O Relatório de Estabilidade Financeira (REF) divulgado pelo Banco Central (BC) na semana passada lançou luz sobre o enigma da política de crédito dos bancos neste ano, que emitiram claros sinais de cautela ao divulgar os resultados do primeiro semestre. Os balanços mostraram que os bancos não param de empilhar provisões, de reajustar as taxas, de aumentar os spreads e de fechar as torneiras do crédito, apesar da estabilidade da inadimplência.
De acordo com o relatório, a carteira de crédito dos bancos fechou o primeiro semestre com aumento de 1% em 12 meses, o que equivalente a queda de 7,2% em termos reais. No primeiro semestre, período abrangido pelo REF, a queda nominal do saldo da carteira foi de 2,8%. Se o dado de julho já disponível for incorporado, a situação só piora e a queda da carteira acumulada no ano se aprofunda para 3,2%. Além de mais escasso, o custo do crédito fica cada vez mais caro. O spread cobrado pelos bancos nos empréstimos com recursos livres aumentou 10 pontos percentuais para as pessoas físicas no primeiro semestre, passando de 48% para 58,5%; e mais de três pontos para as empresas, de 15% para 18,3%.
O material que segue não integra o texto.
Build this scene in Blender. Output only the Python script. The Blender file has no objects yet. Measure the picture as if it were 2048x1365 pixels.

Já os dados de inadimplência mostram estabilidade e, mais recentemente, até queda. Pela medida tradicional dos atrasos acima de 90 dias, a inadimplência começou o ano em 3,5%, chegou a 3,7% em maio e recuou para 3,5% em junho, acomodando-se em 3,6% em julho. No caso das pessoas físicas, saiu dos 4,3% em que estacionou nos cinco primeiros meses do ano para 4,1% em julho. Entre as empresas, subiu de 2,7% em janeiro para 3,2% em maio, e recuou para 3% em junho e julho.
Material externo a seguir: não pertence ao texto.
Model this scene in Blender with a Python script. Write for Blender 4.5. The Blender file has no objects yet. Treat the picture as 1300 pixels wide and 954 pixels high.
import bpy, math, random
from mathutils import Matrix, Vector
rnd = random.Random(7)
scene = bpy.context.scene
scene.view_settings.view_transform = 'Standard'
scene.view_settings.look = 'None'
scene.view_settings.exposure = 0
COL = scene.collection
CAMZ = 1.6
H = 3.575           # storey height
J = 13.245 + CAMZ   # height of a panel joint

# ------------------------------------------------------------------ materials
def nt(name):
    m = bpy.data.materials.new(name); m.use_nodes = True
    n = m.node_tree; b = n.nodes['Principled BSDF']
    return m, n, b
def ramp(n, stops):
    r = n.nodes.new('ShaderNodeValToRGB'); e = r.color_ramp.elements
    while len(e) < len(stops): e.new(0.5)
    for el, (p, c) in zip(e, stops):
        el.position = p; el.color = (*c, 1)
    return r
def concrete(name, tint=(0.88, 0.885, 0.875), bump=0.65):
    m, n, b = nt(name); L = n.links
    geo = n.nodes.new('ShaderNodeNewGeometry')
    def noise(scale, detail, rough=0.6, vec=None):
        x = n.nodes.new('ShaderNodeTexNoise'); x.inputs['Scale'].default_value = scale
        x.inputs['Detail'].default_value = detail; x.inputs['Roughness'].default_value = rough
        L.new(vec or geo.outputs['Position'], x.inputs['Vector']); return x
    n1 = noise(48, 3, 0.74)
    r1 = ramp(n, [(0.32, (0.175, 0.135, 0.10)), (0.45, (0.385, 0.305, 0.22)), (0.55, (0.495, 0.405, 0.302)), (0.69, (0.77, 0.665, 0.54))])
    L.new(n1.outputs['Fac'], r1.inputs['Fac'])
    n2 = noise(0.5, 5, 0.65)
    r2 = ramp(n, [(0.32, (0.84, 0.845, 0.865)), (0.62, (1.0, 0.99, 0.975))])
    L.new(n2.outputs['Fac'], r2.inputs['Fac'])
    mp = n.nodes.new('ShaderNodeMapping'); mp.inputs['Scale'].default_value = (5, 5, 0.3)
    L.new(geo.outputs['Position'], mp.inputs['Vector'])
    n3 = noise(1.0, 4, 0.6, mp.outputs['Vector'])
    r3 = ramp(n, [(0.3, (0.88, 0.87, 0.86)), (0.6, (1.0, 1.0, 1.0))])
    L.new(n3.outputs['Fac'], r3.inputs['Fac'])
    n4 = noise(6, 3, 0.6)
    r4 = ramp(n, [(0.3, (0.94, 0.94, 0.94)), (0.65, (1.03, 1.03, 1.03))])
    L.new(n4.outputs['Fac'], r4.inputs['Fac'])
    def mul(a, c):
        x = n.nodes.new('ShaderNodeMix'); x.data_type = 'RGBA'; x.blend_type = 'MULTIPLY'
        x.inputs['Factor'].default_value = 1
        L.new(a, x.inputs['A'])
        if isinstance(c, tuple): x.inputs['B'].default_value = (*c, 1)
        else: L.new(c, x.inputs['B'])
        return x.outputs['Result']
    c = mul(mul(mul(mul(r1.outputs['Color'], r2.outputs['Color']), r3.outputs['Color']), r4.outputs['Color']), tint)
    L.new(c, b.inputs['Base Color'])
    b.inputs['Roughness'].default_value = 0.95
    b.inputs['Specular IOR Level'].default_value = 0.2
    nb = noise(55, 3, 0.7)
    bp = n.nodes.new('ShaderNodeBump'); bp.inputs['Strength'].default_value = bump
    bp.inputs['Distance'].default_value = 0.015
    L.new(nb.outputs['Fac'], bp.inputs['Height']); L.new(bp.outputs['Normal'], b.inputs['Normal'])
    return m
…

No entanto, o relatório aponta que o arrefecimento da inadimplência na virada do semestre é apenas aparente. Diminuiu em consequência da baixa de créditos para prejuízo e, principalmente, por causa das renegociações, o que justificou o reforço das provisões. Segundo o BC, houve significativo aumento das renegociações, que define como operação normal de mercado em relação a prazos, taxas e demais condições, e das reestruturações, em que o banco facilita as condições de pagamento para reduzir ao máximo as perdas. O estoque de operações renegociadas com pessoas físicas, concentradas no consignado e financiamento imobiliário, atingiu R$ 11,3 bilhões em junho, dos quais R$ 2,8 bilhões reestruturados; e R$ 7,1 bilhões com empresas, sendo R$ 1,9 bilhão reestruturado, com novas garantias e adequação ao fluxo de caixa do tomador.
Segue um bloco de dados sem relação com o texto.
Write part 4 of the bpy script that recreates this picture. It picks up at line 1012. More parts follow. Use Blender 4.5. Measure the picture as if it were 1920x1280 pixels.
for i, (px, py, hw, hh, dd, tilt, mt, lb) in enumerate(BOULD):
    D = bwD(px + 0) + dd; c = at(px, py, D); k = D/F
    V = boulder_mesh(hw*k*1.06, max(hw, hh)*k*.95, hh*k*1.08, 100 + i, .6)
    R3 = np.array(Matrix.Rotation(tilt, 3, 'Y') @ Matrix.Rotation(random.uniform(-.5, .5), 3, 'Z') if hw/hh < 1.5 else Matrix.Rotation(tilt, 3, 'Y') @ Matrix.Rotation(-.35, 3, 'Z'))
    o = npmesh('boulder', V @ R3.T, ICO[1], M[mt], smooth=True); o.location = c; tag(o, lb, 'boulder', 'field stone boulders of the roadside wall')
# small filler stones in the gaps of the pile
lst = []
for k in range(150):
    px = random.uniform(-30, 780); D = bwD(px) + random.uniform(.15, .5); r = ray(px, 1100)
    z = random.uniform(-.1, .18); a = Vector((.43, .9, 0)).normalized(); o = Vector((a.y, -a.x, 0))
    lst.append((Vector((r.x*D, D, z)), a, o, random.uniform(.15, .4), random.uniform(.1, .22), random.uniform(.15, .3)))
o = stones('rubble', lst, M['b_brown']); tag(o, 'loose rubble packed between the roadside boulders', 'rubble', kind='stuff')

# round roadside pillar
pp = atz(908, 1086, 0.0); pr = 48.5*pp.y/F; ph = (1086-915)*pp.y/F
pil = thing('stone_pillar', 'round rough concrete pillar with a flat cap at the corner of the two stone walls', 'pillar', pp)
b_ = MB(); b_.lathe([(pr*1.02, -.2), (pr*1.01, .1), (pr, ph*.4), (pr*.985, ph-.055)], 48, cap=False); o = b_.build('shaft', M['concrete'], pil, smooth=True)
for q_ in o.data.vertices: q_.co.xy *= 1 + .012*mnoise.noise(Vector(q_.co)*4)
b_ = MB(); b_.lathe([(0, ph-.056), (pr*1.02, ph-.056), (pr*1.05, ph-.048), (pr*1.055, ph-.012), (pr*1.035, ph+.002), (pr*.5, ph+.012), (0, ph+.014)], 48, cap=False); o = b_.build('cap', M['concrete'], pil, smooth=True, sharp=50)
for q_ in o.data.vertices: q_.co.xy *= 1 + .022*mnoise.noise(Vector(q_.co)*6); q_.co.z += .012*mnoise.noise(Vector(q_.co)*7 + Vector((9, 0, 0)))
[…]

Se o volume de operações renegociadas e reestruturadas fosse levado em conta, a inadimplência aumentaria ao redor de 1 ponto percentual. No caso da inadimplência total, passaria para 4,4% a 4,5%; nas operações com pessoas físicas, atingiria 5,1%; com pequenas e médias empresas, saltaria de 6,4% para 7,8%; e de grandes empresas, de 0,8% para 1,1% a 1,2%. O BC estima que cerca de 30% dos créditos renegociados voltam a ficar inadimplentes.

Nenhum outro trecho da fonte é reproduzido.